_Written exercise_.
Skip the pictures, please, and write out exactly the lines from the opening of the data through the line containing "from mathutils.geometry import".

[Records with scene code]
★ ★ ★ ★ ★
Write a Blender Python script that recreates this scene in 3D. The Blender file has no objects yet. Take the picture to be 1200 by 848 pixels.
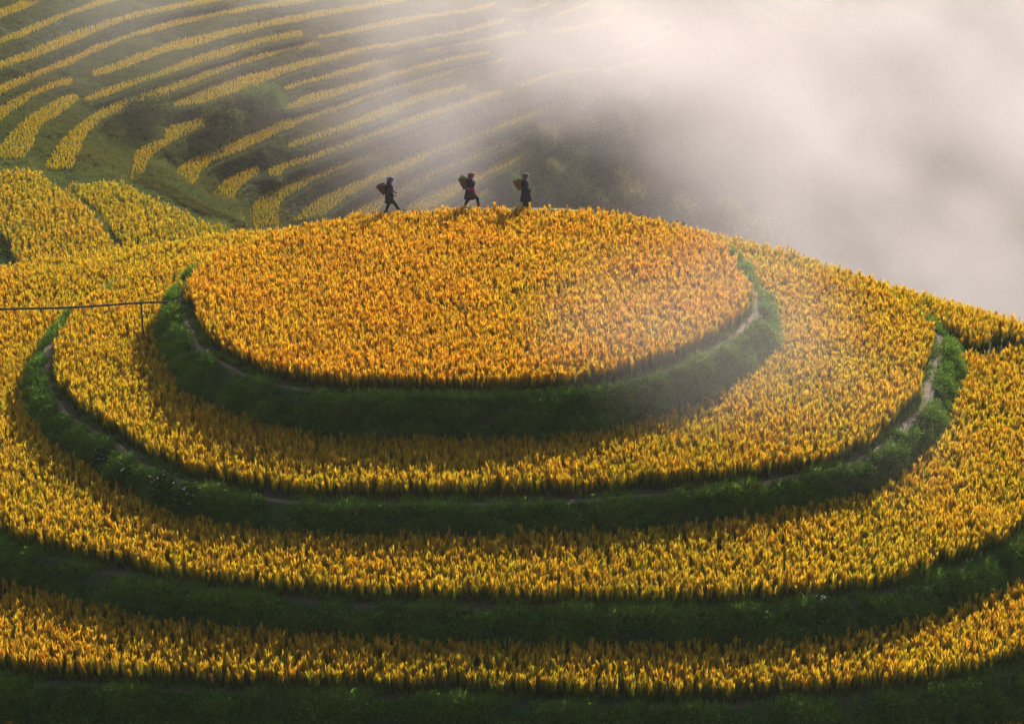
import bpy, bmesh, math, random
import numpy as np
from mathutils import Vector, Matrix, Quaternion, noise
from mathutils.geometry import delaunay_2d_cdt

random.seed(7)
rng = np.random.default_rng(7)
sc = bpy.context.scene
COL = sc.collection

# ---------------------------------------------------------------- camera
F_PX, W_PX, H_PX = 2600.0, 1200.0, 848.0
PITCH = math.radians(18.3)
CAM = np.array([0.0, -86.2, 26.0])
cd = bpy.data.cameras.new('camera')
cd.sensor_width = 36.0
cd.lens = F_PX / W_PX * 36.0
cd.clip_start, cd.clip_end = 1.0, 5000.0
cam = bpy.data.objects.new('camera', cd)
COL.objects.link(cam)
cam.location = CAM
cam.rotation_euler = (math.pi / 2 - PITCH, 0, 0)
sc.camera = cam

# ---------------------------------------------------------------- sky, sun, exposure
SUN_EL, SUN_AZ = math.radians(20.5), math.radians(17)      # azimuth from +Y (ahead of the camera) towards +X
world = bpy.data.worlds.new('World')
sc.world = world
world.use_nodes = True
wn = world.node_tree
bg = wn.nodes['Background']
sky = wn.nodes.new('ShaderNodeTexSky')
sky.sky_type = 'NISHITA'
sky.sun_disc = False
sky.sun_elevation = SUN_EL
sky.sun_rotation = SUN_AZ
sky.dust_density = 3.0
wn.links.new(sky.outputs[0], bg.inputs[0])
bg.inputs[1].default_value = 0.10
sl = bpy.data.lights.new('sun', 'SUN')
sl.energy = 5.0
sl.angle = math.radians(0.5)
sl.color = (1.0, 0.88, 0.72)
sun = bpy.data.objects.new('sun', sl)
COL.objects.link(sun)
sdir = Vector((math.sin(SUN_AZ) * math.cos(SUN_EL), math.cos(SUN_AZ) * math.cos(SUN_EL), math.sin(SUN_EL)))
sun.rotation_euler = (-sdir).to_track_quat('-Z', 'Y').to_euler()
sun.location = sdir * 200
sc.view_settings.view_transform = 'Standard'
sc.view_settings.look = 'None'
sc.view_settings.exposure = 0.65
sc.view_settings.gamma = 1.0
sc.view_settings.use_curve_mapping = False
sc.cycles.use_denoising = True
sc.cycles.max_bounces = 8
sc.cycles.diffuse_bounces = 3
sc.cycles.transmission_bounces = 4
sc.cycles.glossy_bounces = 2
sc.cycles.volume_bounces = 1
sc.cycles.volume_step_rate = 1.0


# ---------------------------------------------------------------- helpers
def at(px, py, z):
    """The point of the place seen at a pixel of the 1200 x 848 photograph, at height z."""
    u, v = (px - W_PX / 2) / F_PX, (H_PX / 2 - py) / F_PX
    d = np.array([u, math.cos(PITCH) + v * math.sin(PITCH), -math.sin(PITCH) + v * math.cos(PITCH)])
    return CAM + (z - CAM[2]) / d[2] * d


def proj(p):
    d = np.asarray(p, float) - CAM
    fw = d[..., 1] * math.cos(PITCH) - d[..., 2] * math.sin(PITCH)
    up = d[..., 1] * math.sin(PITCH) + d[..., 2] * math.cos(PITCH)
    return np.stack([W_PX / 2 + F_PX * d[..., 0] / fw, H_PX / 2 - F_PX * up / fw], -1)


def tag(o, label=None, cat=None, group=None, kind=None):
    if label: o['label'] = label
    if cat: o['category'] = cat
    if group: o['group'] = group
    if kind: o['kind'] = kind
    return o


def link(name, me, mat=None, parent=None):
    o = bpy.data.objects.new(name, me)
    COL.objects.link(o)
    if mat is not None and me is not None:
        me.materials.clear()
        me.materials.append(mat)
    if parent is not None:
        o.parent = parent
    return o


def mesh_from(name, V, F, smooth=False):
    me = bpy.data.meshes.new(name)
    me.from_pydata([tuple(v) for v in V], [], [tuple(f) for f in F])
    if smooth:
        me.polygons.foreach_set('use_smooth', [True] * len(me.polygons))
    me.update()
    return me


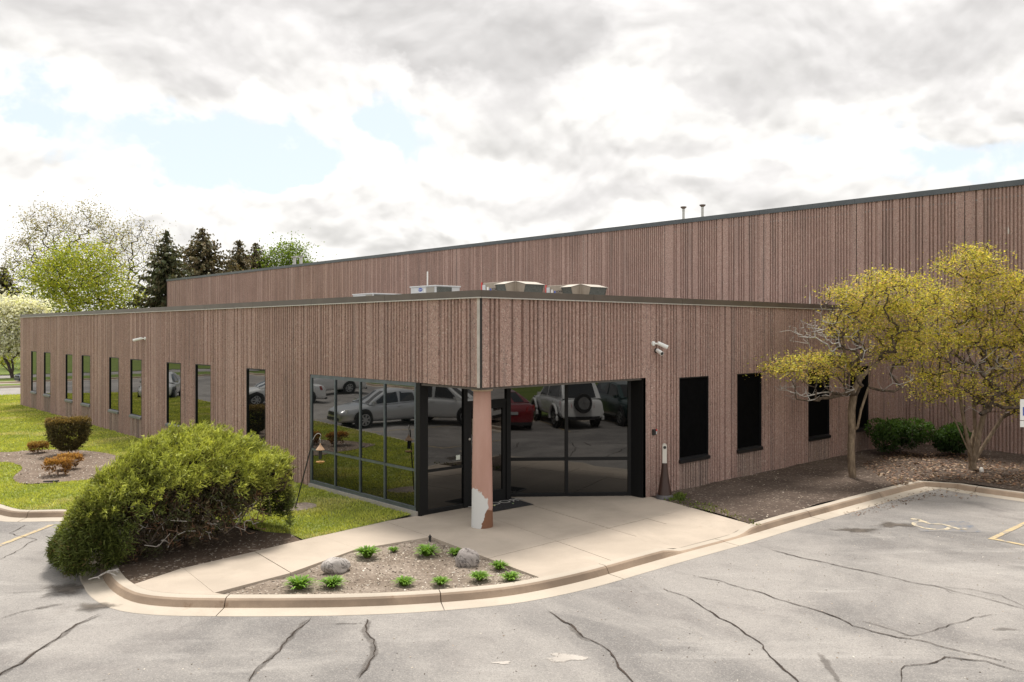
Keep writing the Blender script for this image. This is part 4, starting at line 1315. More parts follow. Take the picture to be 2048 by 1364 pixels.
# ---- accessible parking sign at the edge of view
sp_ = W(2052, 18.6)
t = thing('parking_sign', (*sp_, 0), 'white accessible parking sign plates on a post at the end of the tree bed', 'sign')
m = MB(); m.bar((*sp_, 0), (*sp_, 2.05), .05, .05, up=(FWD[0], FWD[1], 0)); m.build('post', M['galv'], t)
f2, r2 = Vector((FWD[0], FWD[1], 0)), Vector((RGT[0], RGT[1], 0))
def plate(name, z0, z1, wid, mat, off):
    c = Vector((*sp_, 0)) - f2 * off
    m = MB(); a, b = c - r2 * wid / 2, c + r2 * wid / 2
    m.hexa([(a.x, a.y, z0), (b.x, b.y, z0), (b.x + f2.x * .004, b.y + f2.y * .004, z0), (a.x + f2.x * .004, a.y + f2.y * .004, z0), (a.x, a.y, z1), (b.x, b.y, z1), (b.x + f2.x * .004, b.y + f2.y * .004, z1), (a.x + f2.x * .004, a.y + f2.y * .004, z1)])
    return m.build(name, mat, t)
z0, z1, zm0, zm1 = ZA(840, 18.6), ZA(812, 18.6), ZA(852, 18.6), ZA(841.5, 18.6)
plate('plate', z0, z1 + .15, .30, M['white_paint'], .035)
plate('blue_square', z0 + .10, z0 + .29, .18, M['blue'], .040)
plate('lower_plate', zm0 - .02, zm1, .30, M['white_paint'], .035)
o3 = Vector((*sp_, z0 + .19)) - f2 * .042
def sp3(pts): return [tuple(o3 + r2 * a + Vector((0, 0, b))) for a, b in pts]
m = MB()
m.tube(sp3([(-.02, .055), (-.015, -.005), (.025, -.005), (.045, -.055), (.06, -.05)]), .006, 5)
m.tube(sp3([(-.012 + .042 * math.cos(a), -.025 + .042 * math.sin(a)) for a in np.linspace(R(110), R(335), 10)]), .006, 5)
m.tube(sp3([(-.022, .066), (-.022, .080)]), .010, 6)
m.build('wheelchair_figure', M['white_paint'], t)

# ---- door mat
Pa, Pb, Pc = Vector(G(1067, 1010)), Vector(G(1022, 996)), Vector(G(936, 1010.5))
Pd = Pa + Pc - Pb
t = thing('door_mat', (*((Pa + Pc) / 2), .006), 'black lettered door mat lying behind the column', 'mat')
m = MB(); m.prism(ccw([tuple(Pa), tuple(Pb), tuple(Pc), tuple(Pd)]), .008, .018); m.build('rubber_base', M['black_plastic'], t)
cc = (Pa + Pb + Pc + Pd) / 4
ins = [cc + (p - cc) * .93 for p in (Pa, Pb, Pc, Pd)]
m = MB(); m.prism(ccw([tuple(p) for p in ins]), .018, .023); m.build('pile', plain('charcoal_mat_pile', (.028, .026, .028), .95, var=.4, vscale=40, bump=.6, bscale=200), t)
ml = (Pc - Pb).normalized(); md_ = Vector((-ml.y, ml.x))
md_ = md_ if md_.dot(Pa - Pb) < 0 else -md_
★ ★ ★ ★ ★
_Problem solution_.
Write a Blender Python script that recreates this scene in 3D. The Blender file has no objects yet. Take the picture to be 1200 by 848 pixels.
import bpy, bmesh, math, random
import numpy as np
from mathutils import Vector, Matrix, Quaternion, noise
from mathutils.geometry import delaunay_2d_cdt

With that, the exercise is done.